2018年4月8日日曜日

王さまはおしゃべりさん

これは意外であった。とっても意外だった。
ミサイル的な飛翔体がこちらに向けて発射された時よりもむしろ、賽は投げられた感が強いのはなぜだろう。

彼は本当はわるいやつじゃないかもしれない。
叔父殺しであるけれど、この際それは割り引く。なにしろ彼は王さまだ。
僕らみたいな小市民の定規を当てはめてはいけない。そんなことは思うのだ。

王さまがおしゃべりであることは、どのような意味をもたらすだろう。

テレビと機関紙が王の意見を代弁している(ように見える)点が、かの国の優れた戦略である。かねがねそう思っていた。
王は何も言わない。一方、「王さまは絶対」の国で公表された記事であれば当然、報道は王の意に叶う。外国は一生懸命官製メディアの言葉に耳を傾け、なにかしらの忖度をしさえする。
でも結論は一緒。王は何も云わない。王自身の意思に関する情報は、ここからは得られないのだ。
そういうのって頭がいいと思うけれど、中国もそうだから社会主義国の倣いなのかもしれない。トランプさんよりもスマートだ。

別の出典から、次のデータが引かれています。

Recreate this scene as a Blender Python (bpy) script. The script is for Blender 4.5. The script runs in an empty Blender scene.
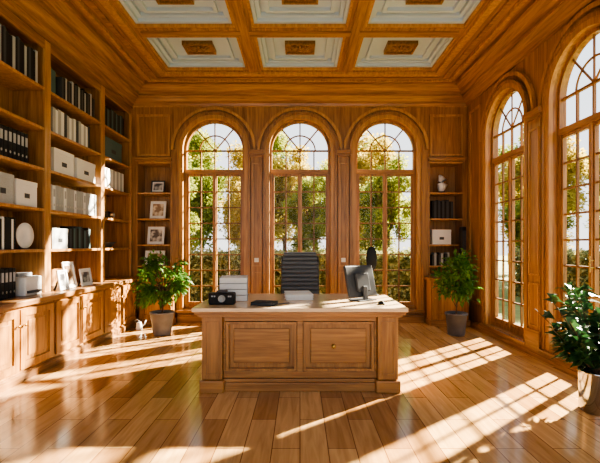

しかし最近の王を見ていると、芸風を代えようとしているようだ。
そして、その路線変更は賭けだ。王は望む結果を手に入れることができるのか。


饒舌の王が再び無口の王に戻る時はいつだろう。王の望みが果たされなかった時だ。
無口の王に戻ったとしたら、すべてが元通りだろうか。そんなことはない。
王は既に口を開いたのだ。再び口を閉ざしたとしても、彼の云ったことは残る。明らかになった王の意思を前提として周囲は動く。以前の王より「読まれる」。

王は今、渡りきりたい危ない橋を渡っている最中ではないか。

そもそも、王は何を望んでいるか。
あるいは、王は自身の望みを理解しているか。
さらには、タフなプレーヤーが揃うなかで、王はどれくらいの勝算をもっているのか。
帝王学を修めていない僕にはわからない。でも素朴に考えて、これから数ヶ月間の間に何が起こるのか想像するのは、けっこう難しい。
それくらいの何かが起こってもおかしくないし、逆に何も起こらないかもしれない。


でも王がおしゃべりになったということは、彼は何かを選択したということだ。
だからここから、不可逆的な変化が起こるような気がするのだ。